● **EXERCISE**:
Identify and copy all lines of the material where the string "parts" is found.

Scripts that build scenes:
^^^^^^^^
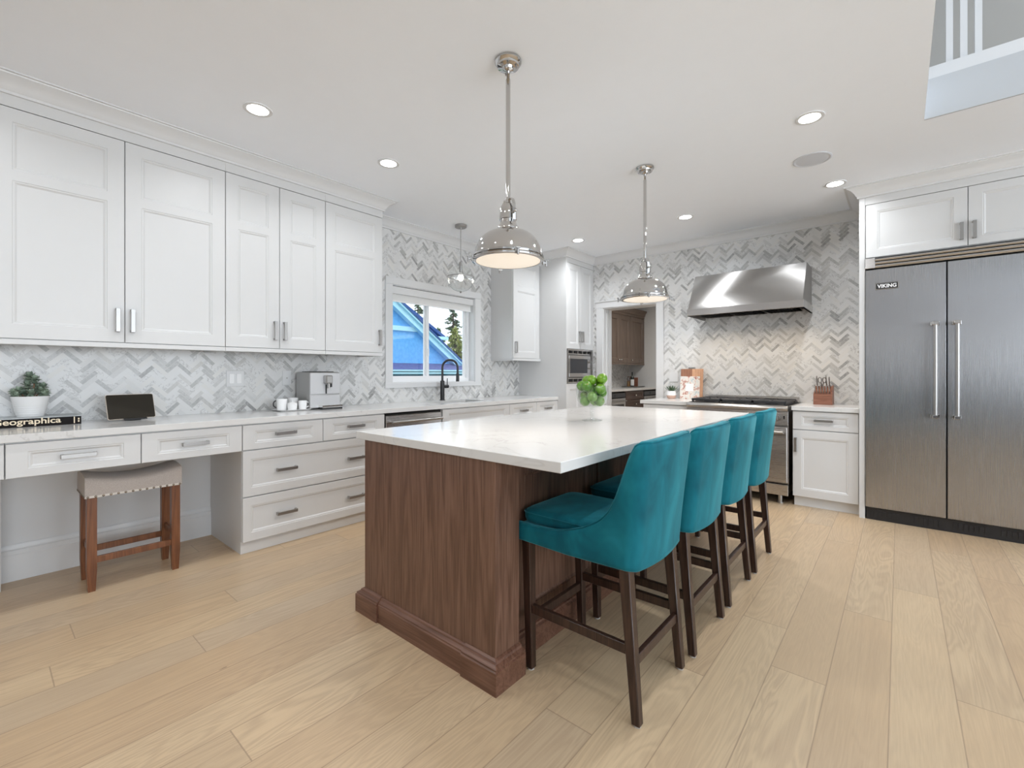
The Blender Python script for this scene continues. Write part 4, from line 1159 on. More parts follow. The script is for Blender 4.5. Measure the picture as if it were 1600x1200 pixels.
# potted succulent on the book
pz = CTZ+.0502; pc = (-3.892, .208)
ps = thing('potted_succulent', 'grey-green succulent in a ribbed white pot standing on the book', 'potted plant', (pc[0], pc[1], pz))
bm = nb(); prof = [(.057, pz), (.058, pz+.002)]
for k in range(5): z = pz+.012+k*.012; r = .060+k*.0025; prof += [(r, z), (r+.0012, z+.001), (r+.0028, z+.010)]
prof += [(.0735, pz+.076), (.081, pz+.112), (.082, pz+.118), (.078, pz+.119), (.075, pz+.100)]
lathe(bm, *pc, prof, 40); finish('pot', bm, 'ceramic', ps, 30)
bm = nb(); lathe(bm, *pc, [(.074, pz+.100), (.073, pz+.105), (.001, pz+.107)], 24); finish('soil', bm, 'soil', ps)
def leaf(bm, base, d, L, w, th, curl=.25):
    base = Vector(base); d = Vector(d).normalized(); s, t = frame_of(d)
    if t.z < 0: t = -t
    rings = []
    for f, ww in ((0, .35), (.25, .8), (.6, 1.0), (.85, .7), (1.0, .06)):
        c = base+d*(L*f)+t*(curl*L*f*f)
        rings.append([c+s*(w*ww), c+t*(th*ww), c-s*(w*ww), c-t*(th*ww*.8)])
    loft(bm, rings)
def rosette(bm, c, d, R, n=3, L=.028, w=.0075):
    c = Vector(c); d = Vector(d).normalized(); s, t = frame_of(d)
    for k in range(n):
        m = 5+2*(k < n-1)
        for i in range(m):
            a = 2*PI*(i+k*.5)/m+random.uniform(-.2, .2)
            tilt = .25+.45*k/n
            dd = (s*math.cos(a)+t*math.sin(a))*(1-tilt)+d*(tilt+.1)
            leaf(bm, c+d*.003*k, dd, L*(1-.18*k), w, .0028, .15)
bm = nb(); bs = nb()
stems = [((-.01, -.055, .165), 1), ((.0, -.015, .20), 1.15), ((.01, .02, .235-.0), 1.1), ((.015, .05, .165), 1), ((.0, .078, .15), .9), ((-.02, .035, .185), 1), ((.02, -.07, .135), .85), ((-.02, -.03, .15), .9), ((.03, .0, .15), 1), ((.03, .065, .14), .9), ((-.01, -.005, .255), 1.15), ((.01, -.085, .16), .8), ((.0, .06, .19), 1)]
for (dx, dy, dz_), s in stems:
    dx *= .8; dy *= .80; dz_ = .118+(dz_-.118)*.92; c = (pc[0]+dx, pc[1]+dy, pz+dz_-.012)
    tube(bs, [(pc[0]+dx*.2, pc[1]+dy*.25, pz+.100), (pc[0]+dx*.6, pc[1]+dy*.7, pz+.06+dz_*.4), c], .0035, 6)
    dv = Vector((dx*2+.2, dy*3, dz_-.05)); rosette(bm, c, dv, .03*s, 3, .031*s, .0070*s)
    rosette(bm, (c[0]-dx*.1, c[1]-dy*.1, c[2]-.018), dv, .03*s, 2, .030*s, .0068*s)
finish('foliage', bm, 'succulent', ps, 40); finish('stems', bs, plain('succulent_stem', (.30, .14, .07), .7), ps)
# tablet on a stand
tb = thing('tablet', 'black-screened tablet propped on a small stand on the desk', 'tablet', (-3.76, .65, CTZ))
A_ = Vector((-3.735, .530, .932)); B_ = Vector((-3.790, .775, .932)); up = Vector((-.26, -.05, 1)).normalized()
rt_ = (B_-A_).normalized(); nrm = rt_.cross(up).normalized()
if nrm.x < 0: nrm = -nrm
up = nrm.cross(rt_).normalized()
if up.z < 0: up = -up
W_, H_ = .256, .160
def slab(bm, o, u0, u1, v0, v1, w0, w1, r=.010):
    pts = rrect((u0+u1)/2, (v0+v1)/2, (u1-u0)/2, (v1-v0)/2, r, 0, 4)
    q = lambda w: [o+rt_*p[0]+up*p[1]+nrm*w for p in pts]
    loft(bm, [q(w0), q(w1)])
bm = nb(); slab(bm, A_, 0, W_, 0, H_, -.007, 0); finish('case', bm, plain('pale_gold_aluminium', (.66, .58, .50), .35, .6), tb)
bm = nb(); slab(bm, A_, .002, W_-.002, .002, H_-.002, 0, .0008, .009); finish('screen', bm, plain('dark_screen', (.022, .018, .012), .45, Specular_IOR_Level=.2), tb)
bm = nb()
c0 = A_+rt_*(W_*.30); c1 = A_+rt_*(W_*.78)
bar(bm, c0+nrm*.012-Vector((0, 0, .005)), c1+nrm*.012-Vector((0, 0, .005)), .022, .009, .002); 
m_ = (c0+c1)/2
nh_ = Vector((nrm.x, nrm.y, 0)).normalized(); m_.z = CTZ+.0035
bar(bm, m_+nh_*.012, m_-nh_*.085, .06, .005, .001)
finish('stand', bm, 'black', tb)
# switch and socket plates
def plate(label, y0, y1, z0, z1, kind):
    pl = thing('wall_plate', label, 'switch plate' if kind == 'rocker' else 'wall plate', (WX, (y0+y1)/2, z0))
    bm = nb(); bx(bm, WX+.0002, WX+.006, y0, y1, z0, z1, .002); finish('cover', bm, 'trim', pl)
    if kind == 'rocker':
        w = (y1-y0)
        for c in (y0+w*.30, y0+w*.70):
            bm = nb(); bx(bm, WX+.006, WX+.009, c-w*.13, c+w*.13, z0+.025, z1-.025, .001); finish('rocker_switch', bm, 'ceramic', pl)
    else:
        bm = nb(); cyl(bm, (WX+.006, (y0+y1)/2, (z0+z1)/2), (WX+.012, (y0+y1)/2, (z0+z1)/2), .005, n=12); finish('socket', bm, 'nickel' if kind == 'coax' else 'trim', pl)
plate('white double rocker switch plate on the tiled splashback above the desk', 1.259, 1.388, 1.118, 1.244, 'rocker')
plate('white cable socket plate on the splashback left of the coffee machine', 1.682, 1.756, 1.120, 1.244, 'coax')
plate('white blank plate on the tiles right of the window', 4.150, 4.262, 1.130, 1.248, 'blank')
pl = thing('wall_plate', 'white socket plate on the back wall behind the small potted plant', 'wall plate', (-2.1, WY, 1.12))
bm = nb(); bx(bm, -2.150, -2.045, WY-.006, WY-.0002, 1.115, 1.235, .002); finish('cover', bm, 'trim', pl)
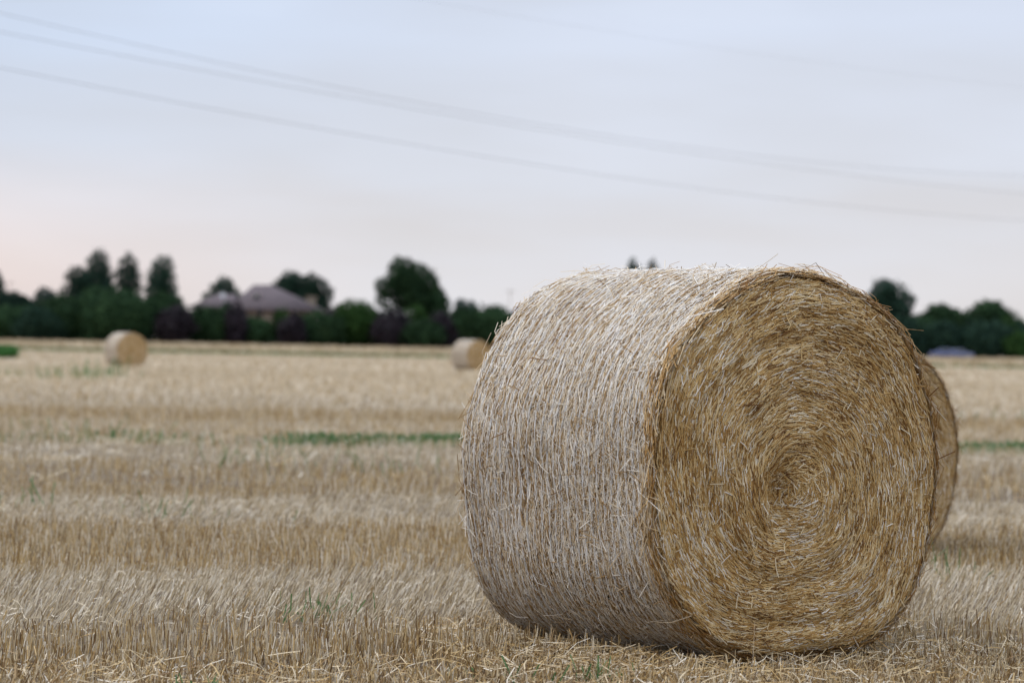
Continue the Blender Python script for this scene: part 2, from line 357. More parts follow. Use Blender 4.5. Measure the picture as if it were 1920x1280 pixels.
def build_bale():
    root = empty('straw_bale', (0, 0, 0))
    K = 180
    # ---- rolled side: packed core under a coat of chopped straw
    sb = Bag()
    ph = np.arange(K) * 2 * math.pi / K; yy = np.linspace(-BL / 2, BL / 2, 60)
    P, Yg = np.meshgrid(ph, yy); V = side_pt(P, Yg); Vc = V.copy()
    Vc[..., 0] *= .985; Vc[..., 2] = ZC + (Vc[..., 2] - ZC) * .985
    i = np.arange(59)[:, None] * K; j = np.arange(K)[None]; j2 = (j + 1) % K
    sb.add(Vc, np.stack([i + j, i + j2, i + K + j2, i + K + j], -1).reshape(-1, 4), 0)
    def on_side(n, y0, y1, spread, lmin, lmax, wmin, wmax, lift, bend, m, tilt=0.0):
        phi = rng.uniform(0, 2 * math.pi, n); y = rng.uniform(min(y0, y1), max(y0, y1), n)
        p = side_pt(phi, y); dp = side_pt(phi + .01, y) - p; T = unit(dp); A = np.tile([0, 1.0, 0], (n, 1))
        Nn = unit(np.cross(A, T)); c = np.stack([p[:, 0], np.zeros(n), p[:, 2] - ZC], -1)
        Nn = Nn * np.sign((Nn * c).sum(-1, keepdims=True))
        a = rng.normal(0, spread, n); D = T * np.cos(a)[:, None] + A * np.sin(a)[:, None]
        D = D + Nn * (rng.normal(0, 1, n) * tilt)[:, None]
        Ln = rng.uniform(lmin, lmax, n) * rng.uniform(.6, 1.3, n)
        lf = rng.uniform(-.006, lift, n) - Ln * Ln / (8 * BR) * np.cos(a) ** 2
        Vv, Ff = straws(p, D, Nn, Ln, rng.uniform(wmin, wmax, n), lf, Ln * Ln / (8 * BR) * np.cos(a) ** 2 + rng.normal(0, bend, n))
        sb.add(Vv, Ff, m)
    h = BL / 2
    on_side(115000, -h * .97, h * .97, .50, .015, .055, .0018, .0038, .006, .0012, 1)
    on_side(34000, -h * .95, h * .95, .22, .04, .11, .0022, .004, .008, .002, 1)
    on_side(2600, -h * .95, h * .95, 1.2, .03, .11, .002, .0036, .014, .004, 1, .10)
    on_side(900, -h * .97, h * .97, 1.2, .05, .14, .0025, .004, .02, .01, 1, .40)
    # long golden straw curling over the rims, left free of net
    on_side(1500, -h * .962, -h * .998, .16, .07, .22, .003, .0055, .008, .003, 2, .03)
    on_side(3200, -h * .90, -h * .998, .30, .05, .14, .0025, .0045, .009, .003, 1, .05)
    on_side(420, -h * .93, -h * .995, .5, .08, .20, .0028, .004, .02, .012, 2, .20)
    on_side(46, -h * .93, -h * .998, .7, .16, .30, .003, .004, .02, .015, 1, .40)
    on_side(1800, h * .95, h * .998, .25, .06, .16, .003, .0055, .008, .004, 1, .05)
    on_side(260, h * .93, h * .998, .6, .06, .16, .0028, .004, .02, .012, 1, .30)
    sb.build('rolled_side', [M['core'], M['side_straw'], M['rim_straw']], root)
    # ---- the two wound ends
    for s, dens in ((-1, 1.0), (1, .35)):
        fb = Bag()
        rr = np.linspace(0.0, 1.0, 48); P, Rg = np.meshgrid(ph, rr); V = face_pt(Rg, P, s); V[..., 1] -= s * .012
        i = np.arange(47)[:, None] * K
        q = np.stack([i + j, i + j2, i + K + j2, i + K + j], -1).reshape(-1, 4)
        fb.add(V, q if s > 0 else q[:, ::-1], 0)
        def on_face(n, spread, lmin, lmax, wmin, wmax, lift, tilt, m, rmax=1.0, p=.5):
            n = int(n * dens); r = rng.uniform(0, 1, n) ** p * rmax; phi = rng.uniform(0, 2 * math.pi, n)
            r = np.maximum(r, .012); c = face_pt(r, phi, s)
            T = unit(face_pt(r, phi + .02, s) - c); Q = unit(face_pt(np.minimum(r + .01, 1.02), phi, s) - c)
            Nn = np.cross(T, Q); Nn = unit(Nn * np.sign(Nn[:, 1:2] * s))
            a = rng.normal(-.10, spread, n) + np.where(r < .16, rng.normal(0, .5, n), 0)
            D = T * np.cos(a)[:, None] + Q * np.sin(a)[:, None] + Nn * (rng.normal(0, 1, n) * tilt)[:, None]
            Ln = rng.uniform(lmin, lmax, n) * rng.uniform(.6, 1.25, n); Ln = np.minimum(Ln, .05 + r * .35)
            lf = rng.uniform(-.010, lift, n)
            Vv, Ff = straws(c, D, Nn, Ln, rng.uniform(wmin, wmax, n), lf, rng.normal(0, .003, n))
            fb.add(Vv, Ff, m)
        on_face(88000, .14, .03, .11, .0022, .0045, .012, .035, 1)
        on_face(14000, .33, .02, .06, .0022, .0045, .014, .06, 1)
        on_face(1700, 1.0, .025, .075, .0028, .005, .018, .16, 1)
        on_face(500, 1.2, .03, .085, .0028, .0042, .022, .45, 1)
        on_face(2500, .5, .03, .09, .003, .005, .012, .10, 1, .2)
        fb.build('wound_end', [M['core'], M['face_straw']], root)
    # ---- white net: chain-stitched strands round the roll with zigzag threads between
    nb = Bag(); pk = np.linspace(0, 2 * math.pi, 241)
    ysn = np.linspace(-h * .905, h * .945, 27)
    for kk, y0 in enumerate(ysn):
        base = y0 + .004 * np.sin(pk * 3 + kk) + np.interp(pk, pk[::12], rng.normal(0, .0026, len(pk[::12])))
        for ff in range(5):                           # a chain stitch: a loose bundle of thin filaments
            yv = base + np.interp(pk, pk[::4], rng.normal(0, .0022, len(pk[::4]))) + (ff - 2) * .0013
            p = side_pt(pk, yv); c = np.stack([p[:, 0], 0 * pk, p[:, 2] - ZC], -1); Nn = unit(c)
            p = p + Nn * (.0058 + .004 * np.sin(pk * 17 + kk * 1.7 + ff) + rng.normal(0, .0025, len(pk)))[:, None]
            wd = rng.uniform(.0007, .0013, len(pk)); A = np.array([0, 1.0, 0])
            V = np.stack([p - A * wd[:, None], p + Nn * .0008, p + A * wd[:, None]], 1).reshape(-1, 3)
            q = np.arange(240)[:, None] * 3
            nb.add(V, np.concatenate([np.stack([q + 0, q + 1, q + 4, q + 3], -1), np.stack([q + 1, q + 2, q + 5, q + 4], -1)]).reshape(-1, 4))
    nzz = 300
    for y0, y1 in zip(ysn[:-1], ysn[1:]):
        pz = np.linspace(0, 2 * math.pi, nzz + 1)[:-1] + rng.uniform(0, .02)
        ya = np.where(np.arange(nzz) % 2 == 0, y0, y1); yb = np.where(np.arange(nzz) % 2 == 0, y1, y0)
        pa, pb = side_pt(pz, ya), side_pt(pz + 2 * math.pi / nzz, yb)
        c = (pa + pb) / 2; Nn = unit(np.stack([c[:, 0], 0 * pz, c[:, 2] - ZC], -1)); d = pb - pa
        V, F = straws(c, d, Nn, np.linalg.norm(d, axis=1), rng.uniform(.0008, .0016, nzz), rng.uniform(-.001, .009, nzz))
        nb.add(V, F)
    nb.build('net_wrap', M['net'], root)
    return root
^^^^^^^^
● **RESULT FOR THIS TASK**:
The Blender Python script for this scene continues. Write part 4, from line 1159 on. More parts follow. The script is for Blender 4.5. Measure the picture as if it were 1600x1200 pixels.
Continue the Blender Python script for this scene: part 2, from line 357. More parts follow. Use Blender 4.5. Measure the picture as if it were 1920x1280 pixels.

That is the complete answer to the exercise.